**Supplied records**
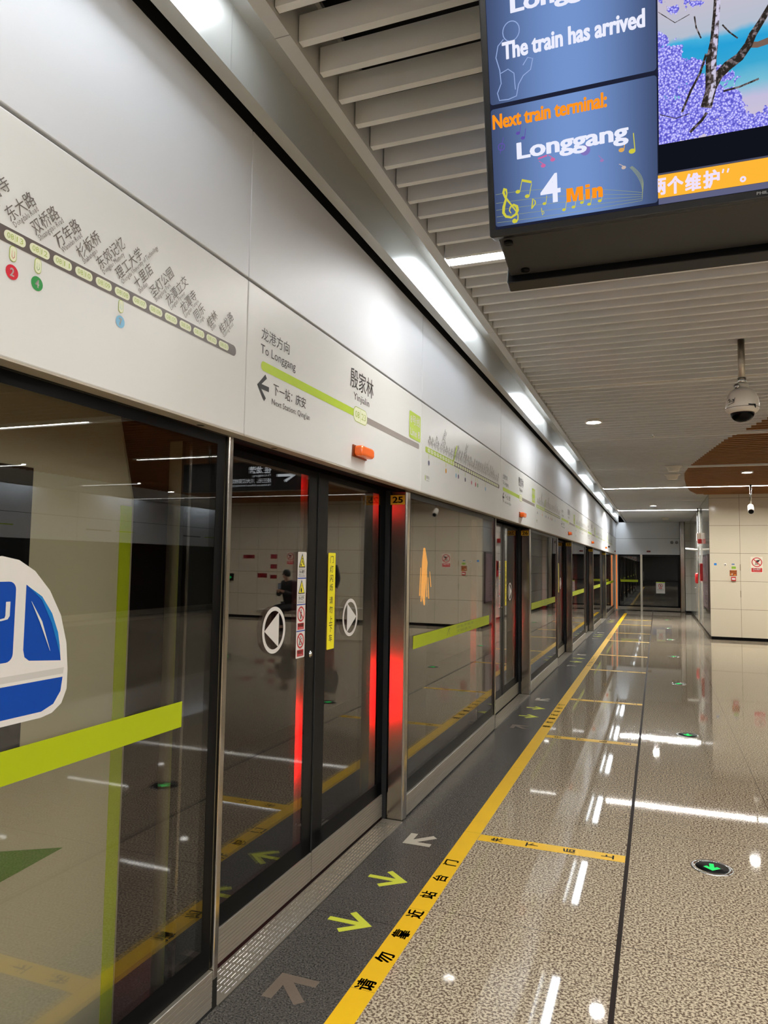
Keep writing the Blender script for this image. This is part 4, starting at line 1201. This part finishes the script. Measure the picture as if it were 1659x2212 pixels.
# corridor wall fittings (x = 1.07)
XC = 1.07
r = thing('fire_alarm_sounder', (XC, 20.6, 2.2), 'red alarm sounder with white box on the corridor wall', 'alarm')
b = MB(); b.box(XC - .10, XC, 20.5, 20.75, 2.26, 2.46); b.build('white_box', M_PLASTW, r, .006)
b = MB(); b.box(XC - .09, XC, 20.12, 20.3, 2.17, 2.29); b.build('sounder', M_RED, r, .01)
b = MB(); b.lathe([(.0, 0), (.02, 0), (.02, 3.06), (0, 3.06)], (XC - .04, 21.0, .09), 12)
tag(b.build('riser_pipe', M_CHROME), 'thin bright vertical pipe on the corridor wall', 'pipe')
r = thing('wall_bracket_lamp', (XC, 21.9, 2.05), 'white arm bracket sticking out of the corridor wall', 'bracket')
b = MB(); b.tube([(XC, 21.8, 2.04), (XC - .15, 21.8, 2.06), (XC - .33, 21.8, 2.08)], [.03, .03, .02], 12); b.build('arm', M_PLASTW, r)
b = MB(); b.box(XC - .03, XC, 21.7, 21.9, 1.98, 2.10); b.build('plate', M_CHROME, r)
r = thing('fire_extinguisher_cabinet', (XC, 20.0, 1.2), 'red fire equipment cabinet on the corridor wall', 'cabinet')
b = MB(); b.box(XC - .06, XC, 19.85, 20.15, 1.22, 1.66); b.build('body', M_RED, r, .005)
b = MB(); b.box(XC - .064, XC - .06, 19.88, 20.12, 1.40, 1.62); b.build('window', M_BLACK, r)
r = thing('fire_hose_valve', (XC, 21.3, 1.0), 'red hose fitting with bright lever beside the thin pipe', 'valve')
b = MB(); b.lathe([(0, 0), (.03, 0), (.05, .04), (.05, .24), (.03, .28), (0, .28)], (XC - .07, 21.25, 1.13), 16); b.build('body', M_RED, r)
b = MB(); b.tube([(XC - .13, 21.2, 1.01), (XC - .06, 21.25, 1.02), (XC, 21.3, 1.01)], .012, 8); b.build('lever', M_CHROME, r)
r = thing('poster_frame', (XC, 18.3, .6), 'pinkish poster in a dark frame on the corridor wall', 'poster')
b = MB(); b.box(XC - .035, XC, 17.42, 19.2, .60, 1.86); b.build('frame', mat('frame_brown', (70, 58, 56), .35), r)
b = MB(); b.box(XC - .038, XC - .035, 17.50, 19.12, .64, 1.82); b.build('print', mat('poster_pink', (196, 172, 178), .15, noise=.12, nscale=3), r)
b = MB()
for i in range(9):
    zz = .72 + .05 * i + random.random() * .03
    b.box(XC - .0386, XC - .0381, 17.7 + random.random() * .2, 18.1 + random.random() * .3, zz, zz + .014)
b.build('lettering', M_INKL, r)

# signs on the tiled wall (y = 17.27)
YW = 17.268
def plate(name, x0, x1, z0, z1, m, label, cat, th=.004, group=None):
    b = MB(); b.box(x0, x1, YW - th, YW, z0, z1)
    return tag(b.build(name, m), label, cat, group)
def nosmoke(x, z, label):
    r = thing('prohibition_sign', (x, YW, z), label, 'sign', 'round prohibition signs on tiles')
    b = MB(); b.box(x - .118, x + .112, YW - .003, YW, z - .225, z + .118); b.build('backing', mat('sign_backing', (216, 208, 190), .3), r)
    b = MB(); o = (x, YW - .0034, z); o2 = (x, YW - .004, z)
    b.ring(0, 0, .084, .102, o, X1, Z1, M_RED, 40)
    b.flat([(-.02, .035), (.02, .048), (.068, .055), (.03, .0), (.014, -.002), (.012, -.038), (.0, -.038), (-.002, -.006), (-.010, -.006), (-.012, -.040), (-.024, -.040), (-.026, .004)], o, X1, Z1, M_BLK)
    b.flat([(-.045, -.052), (.03, -.052), (.03, -.043), (-.045, -.043)], o, X1, Z1, M_BLK)
    b.stroke([(-.064, .064), (.064, -.064)], .018, o2, X1, Z1, M_RED)
    b.flat([(-.106, -.21), (.098, -.21), (.098, -.123), (-.106, -.123)], o, X1, Z1, M_RED)
    b.text('禁止触摸', (-.078, .07, -.165, -.130), o2, X1, Z1, M_WHITE, 0, .02, 1); b.text('No touching', (-.075, .067, -.195, -.175), o2, X1, Z1, M_WHITE, 0, .01, 1)
    b.build('print', None, r)
    return r
n0 = nosmoke(1.992, 1.686, 'round red prohibition sign on the tiled wall beside the door handle slots')
dup(n0, (4.1, 0, 0), 'round red prohibition sign on tiles, seen mirrored in the near doors')
plate('switch_plate', 1.155, 1.207, 1.61, 1.656, mat('tag_blue', (30, 120, 200), .3), 'small blue square plate on the tiled wall near the corner', 'plate')
b = MB(); b.lathe([(0, 0), (.028, 0), (.026, .012), (0, .012)], (1.379, YW, 1.626), 20, M_PLASTW, (0, -1, 0)); b.lathe([(0, 0), (.011, 0), (.011, .002), (0, .002)], (1.379, YW - .012, 1.627), 14, M_INK, (0, -1, 0))
tag(b.build('push_button'), 'small round white button on the tiled wall', 'button')
plate('name_tag', 1.503, 1.561, 1.626, 1.647, mat('tag_blue_dull', (70, 110, 170), .3), 'narrow blue tag above the small green plate', 'plate')
plate('name_tag', 1.5, 1.584, 1.539, 1.588, mat('tag_green', (130, 170, 50), .3), 'small green plate above the orange notice on the tiled wall', 'plate')
r = thing('fire_notice', (1.53, YW, 1.385), 'orange and brown fire notice on the tiled wall', 'notice')
b = MB(); b.box(1.461, 1.602, YW - .004, YW, 1.385, 1.508); b.build('plate', mat('notice_brown', (128, 60, 22), .35), r)
b = MB(); o = (1.461, YW - .0045, 1.385); om = mat('notice_orange', (226, 142, 44), .35)
b.flat([(.03, .108), (.12, .108), (.12, .114), (.03, .114)], o, X1, Z1, om); b.stroke([(.0, .07), (.141, .07)], .003, o, X1, Z1, om); b.stroke([(.07, 0), (.07, .07)], .003, o, X1, Z1, om)
b.flat([(.012, .015), (.03, .015), (.03, .05), (.012, .05)], o, X1, Z1, om); b.flat([(.085, .012), (.125, .012), (.125, .03), (.085, .03)], o, X1, Z1, om); b.flat([(.04, .02), (.055, .02), (.055, .055), (.04, .055)], o, X1, Z1, M_WHITE)
b.build('print', None, r)
r = thing('call_point', (1.534, YW, 1.28), 'red manual call point below the orange notice', 'alarm')
b = MB(); b.box(1.488, 1.58, YW - .04, YW, 1.28, 1.366); b.build('box', M_RED, r, .008)
b = MB(); b.box(1.502, 1.566, YW - .042, YW - .0395, 1.302, 1.338); b.build('window', M_WHITE, r)
for z0, z1, l in ((1.501, 1.637, 'upper bronze handle slot on the vertical tile joint'), (.93, 1.07, 'lower bronze handle slot on the vertical tile joint')):
    plate('handle_slot', 1.664, 1.678, z0, z1, mat('bronze_slot', (112, 92, 70), .4), l, 'handle', .006)
# red plates farther along the wall, known from the mirror image in the doors
red = mat('plate_maroon', (120, 26, 30), .35)
for i, (x, z, w, h_) in enumerate(((7.2, 1.62, .36, .10), (6.5, 1.62, .2, .12), (6.5, 1.35, .2, .12), (6.8, 1.1, .3, .12), (4.9, 1.66, .3, .10), (4.9, 1.40, .1, .12), (6.5, 1.08, .2, .10))):
    plate('door_name_plate', x, x + w, z, z + h_, red, 'maroon plate on the tiled wall, mirrored in the doors, number %s' % 'one two three four five six seven'.split()[i], 'plate', .004)

# ------------------------------------------------------------------ overhead direction sign (seen mirrored in the glass)
r = thing('overhead_sign', (2.2, 8.5, 2.55), 'black hanging direction sign with white lettering, mirrored in the near doors', 'sign')
b = MB(); b.box(1.25, 3.4, 8.5, 8.62, 2.50, 2.90); b.build('sign_box', mat('sign_black', (16, 17, 20), .3), r, .01)
b = MB(); b.lathe([(.02, 0), (.02, .5)], (1.6, 8.56, 2.88), 10); b.lathe([(.02, 0), (.02, .5)], (3.0, 8.56, 2.88), 10); b.build('hanger', M_CHROME, r)
sw = emis('sign_white', (240, 245, 250), 1.6)
t = MB(); o = (0, 8.498, 0)
t.stroke([(1.50, 2.76), (1.36, 2.70), (1.50, 2.62)], .035, o, X1, Z1, sw); t.stroke([(1.36, 2.70), (1.62, 2.70)], .035, o, X1, Z1, sw)
t.text('往 龙港', (1.72, 2.06, 2.735, 2.835), o, X1, Z1, sw, 0, .02); t.text('To Longgang', (1.72, 2.00, 2.685, 2.722), o, X1, Z1, sw)
t.text('经三元、川大江安校区', (1.72, 2.36, 2.605, 2.668), o, X1, Z1, sw, 0, .01); t.text("Via Sanyuan, Sichuan University Jiang'an Campus", (1.72, 2.58, 2.555, 2.59), o, X1, Z1, sw)
t.build('lettering', None, r)
r = thing('exit_sign', (8.0, 17.25, 1.0), 'green lit exit sign mirrored in the near fixed panel', 'sign')
b = MB(); b.box(7.85, 8.2, 17.23, 17.266, 1.0, 1.2)
b.build('sign_box', M_BLACK, r)
t = MB(); o = (7.9, 17.228, 1.03)
t.flat([(0, .06), (.06, .11), (.06, .08), (.16, .08), (.16, .04), (.06, .04), (.06, .01)], o, X1, Z1); t.disc(.2, .09, .016, o, X1, Z1); t.stroke([(.2, .07), (.21, .04), (.19, .0)], .02, o, X1, Z1); t.stroke([(.21, .04), (.24, .01)], .016, o, X1, Z1)
t.build('running_figure', emis('exit_green', (40, 240, 110), 1.2), r)

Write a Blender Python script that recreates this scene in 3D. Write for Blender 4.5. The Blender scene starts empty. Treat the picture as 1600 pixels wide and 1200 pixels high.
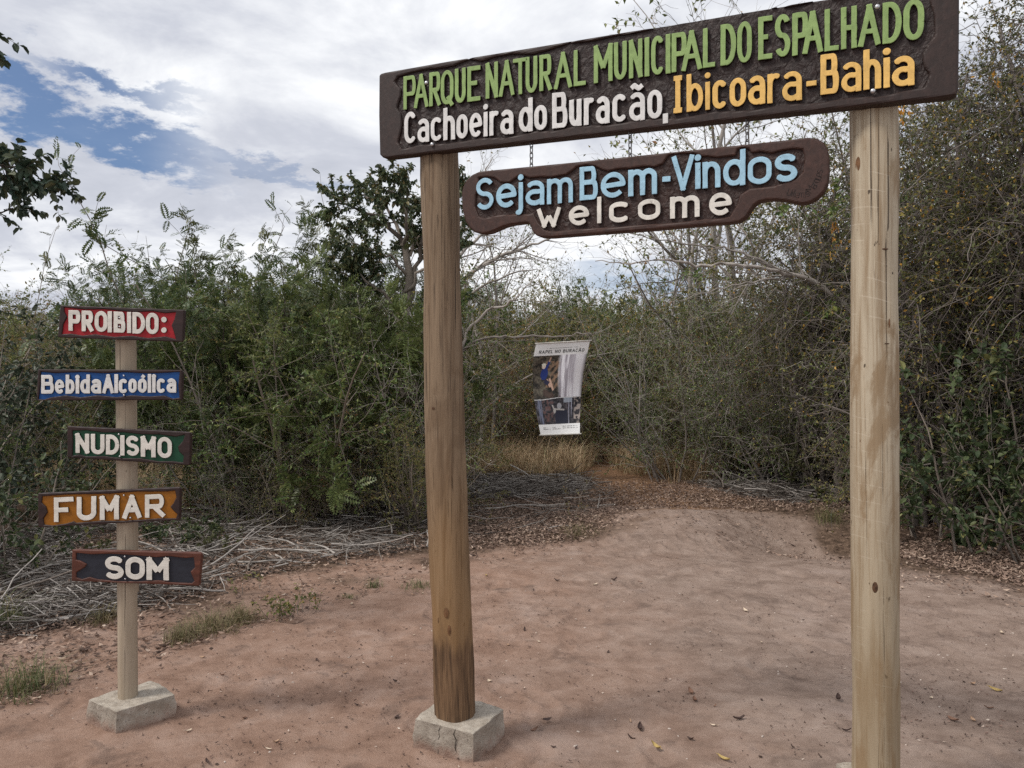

**Problem description**
Find how many lines of the listing include the string "pixels" and give that number, nothing else.

**Written solution**
2